-- Start of SOURCE MATERIAL --
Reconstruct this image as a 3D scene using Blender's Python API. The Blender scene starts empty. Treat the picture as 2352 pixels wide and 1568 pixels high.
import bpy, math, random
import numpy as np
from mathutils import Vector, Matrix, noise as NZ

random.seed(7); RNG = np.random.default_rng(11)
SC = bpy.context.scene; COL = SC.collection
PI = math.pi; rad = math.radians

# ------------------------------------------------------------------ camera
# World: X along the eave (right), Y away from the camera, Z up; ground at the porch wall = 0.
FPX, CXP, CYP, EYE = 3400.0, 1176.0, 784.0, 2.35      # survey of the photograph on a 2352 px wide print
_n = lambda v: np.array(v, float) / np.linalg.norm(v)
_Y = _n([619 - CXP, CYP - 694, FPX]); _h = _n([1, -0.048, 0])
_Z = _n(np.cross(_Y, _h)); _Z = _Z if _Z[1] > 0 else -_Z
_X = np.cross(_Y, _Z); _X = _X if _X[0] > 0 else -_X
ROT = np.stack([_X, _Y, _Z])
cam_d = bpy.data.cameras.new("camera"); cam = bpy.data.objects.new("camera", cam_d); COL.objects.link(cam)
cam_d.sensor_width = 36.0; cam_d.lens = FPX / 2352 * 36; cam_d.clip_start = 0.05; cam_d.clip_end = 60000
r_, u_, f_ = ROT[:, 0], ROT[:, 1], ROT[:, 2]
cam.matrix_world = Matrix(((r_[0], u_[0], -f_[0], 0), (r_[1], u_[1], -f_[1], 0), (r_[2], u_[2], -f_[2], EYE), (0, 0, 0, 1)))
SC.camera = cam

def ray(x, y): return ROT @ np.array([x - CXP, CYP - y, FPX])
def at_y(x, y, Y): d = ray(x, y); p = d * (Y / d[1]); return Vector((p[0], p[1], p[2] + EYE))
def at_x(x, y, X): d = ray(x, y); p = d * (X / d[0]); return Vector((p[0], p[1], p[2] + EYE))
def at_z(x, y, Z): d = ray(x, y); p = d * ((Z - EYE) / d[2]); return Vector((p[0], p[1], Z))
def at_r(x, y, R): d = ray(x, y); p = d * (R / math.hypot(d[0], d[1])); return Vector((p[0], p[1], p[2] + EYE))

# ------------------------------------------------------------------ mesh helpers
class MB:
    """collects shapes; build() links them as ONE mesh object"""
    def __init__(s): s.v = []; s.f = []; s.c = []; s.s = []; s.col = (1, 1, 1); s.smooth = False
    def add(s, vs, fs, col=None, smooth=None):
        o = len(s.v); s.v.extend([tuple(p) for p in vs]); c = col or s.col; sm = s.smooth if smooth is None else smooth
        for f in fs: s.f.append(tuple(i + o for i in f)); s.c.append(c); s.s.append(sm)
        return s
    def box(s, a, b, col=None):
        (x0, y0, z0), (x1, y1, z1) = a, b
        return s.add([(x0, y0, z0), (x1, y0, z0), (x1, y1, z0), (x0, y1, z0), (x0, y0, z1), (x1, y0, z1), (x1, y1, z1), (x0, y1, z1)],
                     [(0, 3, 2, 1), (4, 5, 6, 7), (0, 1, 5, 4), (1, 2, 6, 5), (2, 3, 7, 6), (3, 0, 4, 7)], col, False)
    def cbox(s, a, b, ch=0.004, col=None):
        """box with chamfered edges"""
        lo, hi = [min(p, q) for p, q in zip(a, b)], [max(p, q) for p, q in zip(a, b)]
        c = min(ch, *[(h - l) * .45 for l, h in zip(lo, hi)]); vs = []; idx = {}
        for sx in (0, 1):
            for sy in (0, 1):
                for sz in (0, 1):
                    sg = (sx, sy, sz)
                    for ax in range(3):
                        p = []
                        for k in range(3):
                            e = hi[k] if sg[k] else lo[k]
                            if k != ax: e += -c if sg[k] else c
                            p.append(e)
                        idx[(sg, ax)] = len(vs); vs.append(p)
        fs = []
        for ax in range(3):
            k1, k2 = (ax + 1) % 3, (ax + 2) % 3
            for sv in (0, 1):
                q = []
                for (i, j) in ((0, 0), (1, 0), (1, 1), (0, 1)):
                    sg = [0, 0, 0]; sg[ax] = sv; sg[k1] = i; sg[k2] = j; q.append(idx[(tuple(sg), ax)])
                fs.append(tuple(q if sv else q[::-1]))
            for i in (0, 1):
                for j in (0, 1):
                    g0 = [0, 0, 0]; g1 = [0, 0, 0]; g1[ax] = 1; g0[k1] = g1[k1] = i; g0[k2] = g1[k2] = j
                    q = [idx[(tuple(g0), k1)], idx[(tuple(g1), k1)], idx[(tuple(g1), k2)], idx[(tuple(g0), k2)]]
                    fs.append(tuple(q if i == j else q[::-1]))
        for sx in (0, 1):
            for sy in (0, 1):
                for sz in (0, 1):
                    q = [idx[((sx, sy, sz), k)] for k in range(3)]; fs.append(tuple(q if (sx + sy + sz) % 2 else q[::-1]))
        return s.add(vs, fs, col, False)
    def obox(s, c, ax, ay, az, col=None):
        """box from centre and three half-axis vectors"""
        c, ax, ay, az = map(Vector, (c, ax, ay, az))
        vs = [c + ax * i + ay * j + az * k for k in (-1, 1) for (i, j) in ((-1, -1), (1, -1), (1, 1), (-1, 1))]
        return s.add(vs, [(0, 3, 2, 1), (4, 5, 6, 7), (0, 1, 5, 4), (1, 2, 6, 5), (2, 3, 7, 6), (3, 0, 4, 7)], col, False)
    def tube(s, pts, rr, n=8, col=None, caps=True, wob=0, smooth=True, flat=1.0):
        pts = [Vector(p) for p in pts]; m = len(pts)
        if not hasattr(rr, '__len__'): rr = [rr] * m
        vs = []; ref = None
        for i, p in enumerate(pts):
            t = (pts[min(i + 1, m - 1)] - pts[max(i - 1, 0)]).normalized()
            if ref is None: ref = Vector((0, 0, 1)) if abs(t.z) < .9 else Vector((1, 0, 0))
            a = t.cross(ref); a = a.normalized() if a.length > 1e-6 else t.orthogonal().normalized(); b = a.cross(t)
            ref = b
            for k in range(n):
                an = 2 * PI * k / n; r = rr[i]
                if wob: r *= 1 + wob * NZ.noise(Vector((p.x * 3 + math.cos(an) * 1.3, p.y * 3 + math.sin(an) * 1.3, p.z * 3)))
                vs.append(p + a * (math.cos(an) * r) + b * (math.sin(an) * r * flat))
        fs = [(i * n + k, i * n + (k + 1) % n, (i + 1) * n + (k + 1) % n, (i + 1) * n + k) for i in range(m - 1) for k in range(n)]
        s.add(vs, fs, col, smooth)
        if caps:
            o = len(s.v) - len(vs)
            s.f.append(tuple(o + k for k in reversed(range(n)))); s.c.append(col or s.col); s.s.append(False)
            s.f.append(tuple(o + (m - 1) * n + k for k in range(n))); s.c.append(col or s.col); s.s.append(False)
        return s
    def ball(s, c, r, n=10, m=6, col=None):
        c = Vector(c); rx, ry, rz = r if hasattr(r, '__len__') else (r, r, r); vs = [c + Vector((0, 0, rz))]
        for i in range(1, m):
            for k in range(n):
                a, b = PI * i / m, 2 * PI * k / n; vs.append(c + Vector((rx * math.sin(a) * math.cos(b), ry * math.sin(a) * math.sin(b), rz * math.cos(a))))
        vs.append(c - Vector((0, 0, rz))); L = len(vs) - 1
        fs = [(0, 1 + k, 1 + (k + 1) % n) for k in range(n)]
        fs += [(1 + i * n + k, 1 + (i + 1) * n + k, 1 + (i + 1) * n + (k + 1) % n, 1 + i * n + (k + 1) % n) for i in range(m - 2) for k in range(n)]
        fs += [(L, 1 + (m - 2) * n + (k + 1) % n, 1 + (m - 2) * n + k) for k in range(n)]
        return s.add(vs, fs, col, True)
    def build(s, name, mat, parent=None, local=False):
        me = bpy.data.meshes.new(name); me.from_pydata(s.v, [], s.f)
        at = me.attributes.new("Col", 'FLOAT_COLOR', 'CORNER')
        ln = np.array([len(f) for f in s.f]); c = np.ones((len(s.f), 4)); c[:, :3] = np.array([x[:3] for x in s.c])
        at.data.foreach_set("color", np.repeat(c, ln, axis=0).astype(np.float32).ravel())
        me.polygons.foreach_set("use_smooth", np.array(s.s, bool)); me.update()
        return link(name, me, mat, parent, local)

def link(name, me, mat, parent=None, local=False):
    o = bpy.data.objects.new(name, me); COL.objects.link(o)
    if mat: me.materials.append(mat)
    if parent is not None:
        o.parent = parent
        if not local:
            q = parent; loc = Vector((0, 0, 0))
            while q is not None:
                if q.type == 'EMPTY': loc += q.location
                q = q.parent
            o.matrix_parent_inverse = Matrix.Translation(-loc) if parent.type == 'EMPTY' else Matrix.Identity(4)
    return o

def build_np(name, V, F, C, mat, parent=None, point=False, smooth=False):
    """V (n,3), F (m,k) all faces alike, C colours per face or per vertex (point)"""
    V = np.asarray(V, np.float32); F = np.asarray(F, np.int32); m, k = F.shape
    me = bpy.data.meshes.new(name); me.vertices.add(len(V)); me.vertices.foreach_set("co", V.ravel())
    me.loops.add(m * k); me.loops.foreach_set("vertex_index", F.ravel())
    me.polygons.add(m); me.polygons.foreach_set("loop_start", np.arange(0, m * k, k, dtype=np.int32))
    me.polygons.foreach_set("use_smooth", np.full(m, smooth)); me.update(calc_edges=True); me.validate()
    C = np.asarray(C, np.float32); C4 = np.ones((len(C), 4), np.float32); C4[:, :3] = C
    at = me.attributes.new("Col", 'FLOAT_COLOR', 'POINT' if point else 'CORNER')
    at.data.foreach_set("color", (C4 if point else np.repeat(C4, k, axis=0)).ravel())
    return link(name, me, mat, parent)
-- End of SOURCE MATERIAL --
● GOAL
Print from the first line through the line that contains "def at_r(x, y, R): d", please, including both, and leave out every line outside that stretch.

● FINISHED EXERCISE
Reconstruct this image as a 3D scene using Blender's Python API. The Blender scene starts empty. Treat the picture as 2352 pixels wide and 1568 pixels high.
import bpy, math, random
import numpy as np
from mathutils import Vector, Matrix, noise as NZ

random.seed(7); RNG = np.random.default_rng(11)
SC = bpy.context.scene; COL = SC.collection
PI = math.pi; rad = math.radians

# ------------------------------------------------------------------ camera
# World: X along the eave (right), Y away from the camera, Z up; ground at the porch wall = 0.
FPX, CXP, CYP, EYE = 3400.0, 1176.0, 784.0, 2.35      # survey of the photograph on a 2352 px wide print
_n = lambda v: np.array(v, float) / np.linalg.norm(v)
_Y = _n([619 - CXP, CYP - 694, FPX]); _h = _n([1, -0.048, 0])
_Z = _n(np.cross(_Y, _h)); _Z = _Z if _Z[1] > 0 else -_Z
_X = np.cross(_Y, _Z); _X = _X if _X[0] > 0 else -_X
ROT = np.stack([_X, _Y, _Z])
cam_d = bpy.data.cameras.new("camera"); cam = bpy.data.objects.new("camera", cam_d); COL.objects.link(cam)
cam_d.sensor_width = 36.0; cam_d.lens = FPX / 2352 * 36; cam_d.clip_start = 0.05; cam_d.clip_end = 60000
r_, u_, f_ = ROT[:, 0], ROT[:, 1], ROT[:, 2]
cam.matrix_world = Matrix(((r_[0], u_[0], -f_[0], 0), (r_[1], u_[1], -f_[1], 0), (r_[2], u_[2], -f_[2], EYE), (0, 0, 0, 1)))
SC.camera = cam

def ray(x, y): return ROT @ np.array([x - CXP, CYP - y, FPX])
def at_y(x, y, Y): d = ray(x, y); p = d * (Y / d[1]); return Vector((p[0], p[1], p[2] + EYE))
def at_x(x, y, X): d = ray(x, y); p = d * (X / d[0]); return Vector((p[0], p[1], p[2] + EYE))
def at_z(x, y, Z): d = ray(x, y); p = d * ((Z - EYE) / d[2]); return Vector((p[0], p[1], Z))
def at_r(x, y, R): d = ray(x, y); p = d * (R / math.hypot(d[0], d[1])); return Vector((p[0], p[1], p[2] + EYE))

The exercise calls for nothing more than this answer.